Whoever sees in us something else than human beings, in him we likewise will not see a human being, but an inhuman being, and will meet him as an unhuman being; on the other hand, whoever recognizes us as human beings and protects us against the danger of being treated inhumanly, him we will honor as our true protector and guardian.
Let us then hold together and protect the man in each other; then we find the necessary protection in our holding together, and in ourselves, those who hold together, a fellowship of those who know their human dignity and hold together as "human beings." Our holding together is the State; we who hold together are the nation.
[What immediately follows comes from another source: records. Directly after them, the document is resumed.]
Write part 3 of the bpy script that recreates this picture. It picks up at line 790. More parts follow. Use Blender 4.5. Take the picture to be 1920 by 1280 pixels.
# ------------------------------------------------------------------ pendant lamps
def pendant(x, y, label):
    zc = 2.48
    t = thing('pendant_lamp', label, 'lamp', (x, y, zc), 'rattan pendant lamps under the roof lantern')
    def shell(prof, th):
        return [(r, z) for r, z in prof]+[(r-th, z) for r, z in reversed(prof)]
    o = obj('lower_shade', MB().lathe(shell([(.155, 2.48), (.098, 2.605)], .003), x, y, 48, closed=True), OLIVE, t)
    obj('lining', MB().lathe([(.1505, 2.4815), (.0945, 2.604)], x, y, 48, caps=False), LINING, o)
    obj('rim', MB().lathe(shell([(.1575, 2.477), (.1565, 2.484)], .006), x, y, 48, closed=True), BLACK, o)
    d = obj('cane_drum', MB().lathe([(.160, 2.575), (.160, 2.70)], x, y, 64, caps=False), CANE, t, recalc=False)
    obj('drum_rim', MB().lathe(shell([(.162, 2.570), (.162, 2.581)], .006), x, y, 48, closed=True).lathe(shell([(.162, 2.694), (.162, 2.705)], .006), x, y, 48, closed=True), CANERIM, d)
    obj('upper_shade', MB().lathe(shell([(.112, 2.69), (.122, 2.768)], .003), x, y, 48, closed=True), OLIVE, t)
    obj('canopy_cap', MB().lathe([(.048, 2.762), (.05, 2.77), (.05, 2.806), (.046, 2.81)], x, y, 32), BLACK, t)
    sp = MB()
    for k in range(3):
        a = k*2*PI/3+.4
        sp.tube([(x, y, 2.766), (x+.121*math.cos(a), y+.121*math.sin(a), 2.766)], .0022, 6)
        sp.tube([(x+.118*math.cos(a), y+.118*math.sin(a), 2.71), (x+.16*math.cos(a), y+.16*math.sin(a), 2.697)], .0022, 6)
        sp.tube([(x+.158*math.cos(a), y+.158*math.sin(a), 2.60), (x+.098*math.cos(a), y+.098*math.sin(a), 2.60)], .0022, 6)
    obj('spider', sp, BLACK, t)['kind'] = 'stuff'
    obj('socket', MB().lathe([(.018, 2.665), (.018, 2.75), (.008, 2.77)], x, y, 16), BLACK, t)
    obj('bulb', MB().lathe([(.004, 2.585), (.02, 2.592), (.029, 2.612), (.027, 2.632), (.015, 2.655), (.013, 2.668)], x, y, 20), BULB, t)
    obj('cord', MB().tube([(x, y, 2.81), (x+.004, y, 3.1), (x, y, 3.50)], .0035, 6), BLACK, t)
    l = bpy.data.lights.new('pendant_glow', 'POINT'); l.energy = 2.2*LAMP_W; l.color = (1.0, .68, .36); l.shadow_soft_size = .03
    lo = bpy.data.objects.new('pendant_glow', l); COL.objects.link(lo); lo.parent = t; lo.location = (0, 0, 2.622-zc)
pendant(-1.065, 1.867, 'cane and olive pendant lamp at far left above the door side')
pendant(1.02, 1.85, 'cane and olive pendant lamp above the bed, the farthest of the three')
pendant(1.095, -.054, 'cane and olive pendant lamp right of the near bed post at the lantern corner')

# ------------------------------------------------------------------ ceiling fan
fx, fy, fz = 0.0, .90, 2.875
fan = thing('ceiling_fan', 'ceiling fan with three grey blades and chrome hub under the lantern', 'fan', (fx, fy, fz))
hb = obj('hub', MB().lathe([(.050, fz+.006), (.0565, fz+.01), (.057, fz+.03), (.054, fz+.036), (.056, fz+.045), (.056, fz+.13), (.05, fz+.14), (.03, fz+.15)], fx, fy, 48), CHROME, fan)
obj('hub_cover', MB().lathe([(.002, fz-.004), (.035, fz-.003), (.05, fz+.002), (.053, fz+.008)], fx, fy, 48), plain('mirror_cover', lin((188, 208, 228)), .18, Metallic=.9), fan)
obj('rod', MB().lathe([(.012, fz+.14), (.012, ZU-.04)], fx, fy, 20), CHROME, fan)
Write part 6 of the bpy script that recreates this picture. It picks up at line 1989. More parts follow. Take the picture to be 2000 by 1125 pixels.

In our being together as nation or State we are only human beings. How we deport ourselves in other respects as individuals, and what self-seeking impulses we may there succumb to, belongs solely to our private life; our public or State life is a purely human one. Everything un-human or "egoistic" that clings to us is degraded to a "private matter" and we distinguish the State definitely from "civil society," which is the sphere of "egoism's" activity.
The true man is the nation, but the individual is always an egoist. Therefore strip off your individuality or isolation wherein dwells discord and egoistic inequality, and consecrate yourselves wholly to the true man,—the nation or the State. Then you will rank as men, and have all that is man's; the State, the true man, will entitle you to what belongs to it, and give you the "rights of man"; Man gives you his rights!
So runs the speech of the commonalty.
The commonalty[66] is nothing else than the thought that the State is all in all, the true man, and that the individual's human value consists in being a citizen of the State. In being a good citizen he seeks his highest honor; beyond that he knows nothing higher than at most the antiquated—"being a good Christian."
The commonalty developed itself in the struggle against the privileged classes, by whom it was cavalierly treated as "third estate" and confounded with the canaille. In other words, up to this time the State had recognized caste.[67] The son of a nobleman was selected for posts to which the most distinguished commoners aspired in vain, etc. The civic feeling revolted against this. No more distinction, no giving preference to persons, no difference of classes! Let all be alike! No separate interest is to be pursued longer, but the general interest of all. The State is to be a fellowship of free and equal men, and every one is to devote himself to the "welfare of the whole," to be dissolved in the State, to make the State his end and ideal. State! State! so ran the general cry, and thenceforth people sought for the "right form of State," the best constitution, and so the State in its best conception. The thought of the State passed into all hearts and awakened enthusiasm; to serve it, this mundane god, became the new divine service and worship. The properly political epoch had dawned. To serve the State or the nation became the highest ideal, the State's interest the highest interest, State service (for which one does not by any means need to be an official) the highest honor.
So then the separate interests and personalities had been scared away, and sacrifice for the State had become the shibboleth. One must give up himself, and live only for the State. One must act "disinterestedly," not want to benefit himself, but the State. Hereby the latter has become the true person, before whom the individual personality vanishes; not I live, but it lives in me. Therefore, in comparison with the former self-seeking, this was unselfishness and impersonality itself. Before this god—State—all egoism vanished, and before it all were equal; they were without any other distinction—men, nothing but men.
The Revolution took fire from the inflammable material of property. The government needed money. Now it must prove the proposition that it is absolute, and so master of all property, sole proprietor; it must take to itself its money, which was only in the possession of the subjects, not their property. Instead of this, it calls States-general, to have this money granted to it. The shrinking from strictly logical action destroyed the illusion of an absolute government; he who must have something "granted" to him cannot be regarded as absolute. The subjects recognized that they were real proprietors, and that it was their money that was demanded. Those who had hitherto been subjects attained the consciousness that they were proprietors. Bailly depicts this in a few words: "If you cannot dispose of my property without my assent, how much less can you of my person, of all that concerns my mental and social position? All this is my property, like the piece of land that I till; and I have a right, an interest, to make the laws myself." Bailly's words sound, certainly, as if every one was a proprietor now. However, instead of the government, instead of the prince, the—nation now became proprietor and master. From this time on the ideal is spoken of as—"popular liberty"—"a free people," etc.
As early as July 8, 1789, the declaration of the bishop of Autun and Barrère took away all semblance of the importance of each and every individual in legislation; it showed the complete powerlessness of the constituents; the majority of the representatives has become master. When on July 9 the plan for division of the work on the constitution is proposed, Mirabeau remarks that "the government has only power, no rights; only in the people is the source of all right to be found." On July 16 this same Mirabeau exclaims: "Is not the people the source of all power?" The source, therefore, of all right, and the source of all—power![68] By the way, here the substance of "right" becomes visible; it is—power. "He who has power has right."